A Note On Leong Hup International Berhad's (KLSE:LHI) ROE and Debt To Equity

While some investors are already well versed in financial metrics (hat tip), this article is for those who would like to learn about Return On Equity (ROE) and why it is important. We'll use ROE to examine Leong Hup International Berhad (KLSE:LHI), by way of a worked example.

ROE or return on equity is a useful tool to assess how effectively a company can generate returns on the investment it received from its shareholders. Put another way, it reveals the company's success at turning shareholder investments into profits.

Check out our latest analysis for Leong Hup International Berhad

How To Calculate Return On Equity?

Return on equity can be calculated by using the formula:

Return on Equity = Net Profit (from continuing operations) ÷ Shareholders' Equity

So, based on the above formula, the ROE for Leong Hup International Berhad is:

9.4% = RM244m ÷ RM2.6b (Based on the trailing twelve months to December 2022).

The 'return' is the income the business earned over the last year.
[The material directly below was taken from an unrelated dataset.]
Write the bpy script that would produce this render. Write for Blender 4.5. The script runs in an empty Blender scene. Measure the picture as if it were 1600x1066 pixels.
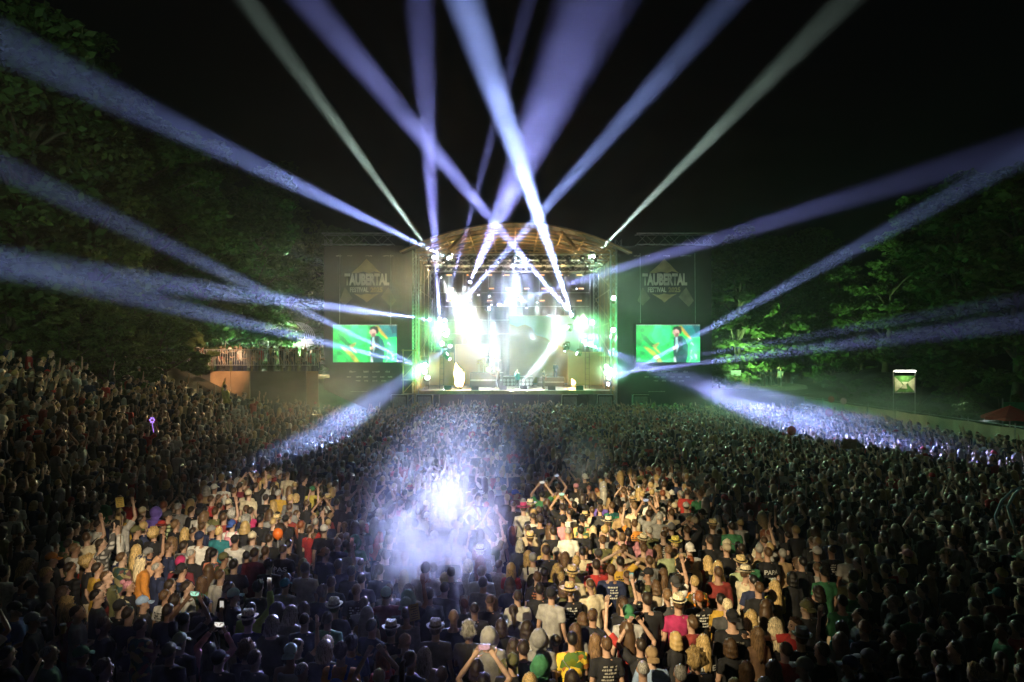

Another way to think of that is that for every MYR1 worth of equity, the company was able to earn MYR0.09 in profit.

Does Leong Hup International Berhad Have A Good Return On Equity?

By comparing a company's ROE with its industry average, we can get a quick measure of how good it is. The limitation of this approach is that some companies are quite different from others, even within the same industry classification. If you look at the image below, you can see Leong Hup International Berhad has a similar ROE to the average in the Food industry classification (10%).

roe
KLSE:LHI Return on Equity April 14th 2023

That's neither particularly good, nor bad. Although the ROE is similar to the industry, we should still perform further checks to see if the company's ROE is being boosted by high debt levels. If a company takes on too much debt, it is at higher risk of defaulting on interest payments.

The Importance Of Debt To Return On Equity

Companies usually need to invest money to grow their profits. The cash for investment can come from prior year profits (retained earnings), issuing new shares, or borrowing. In the case of the first and second options, the ROE will reflect this use of cash, for growth. In the latter case, the debt required for growth will boost returns, but will not impact the shareholders' equity. In this manner the use of debt will boost ROE, even though the core economics of the business stay the same.

Leong Hup International Berhad's Debt And Its 9.4% ROE

Leong Hup International Berhad clearly uses a high amount of debt to boost returns, as it has a debt to equity ratio of 1.16. The combination of a rather low ROE and significant use of debt is not particularly appealing. Debt increases risk and reduces options for the company in the future, so you generally want to see some good returns from using it.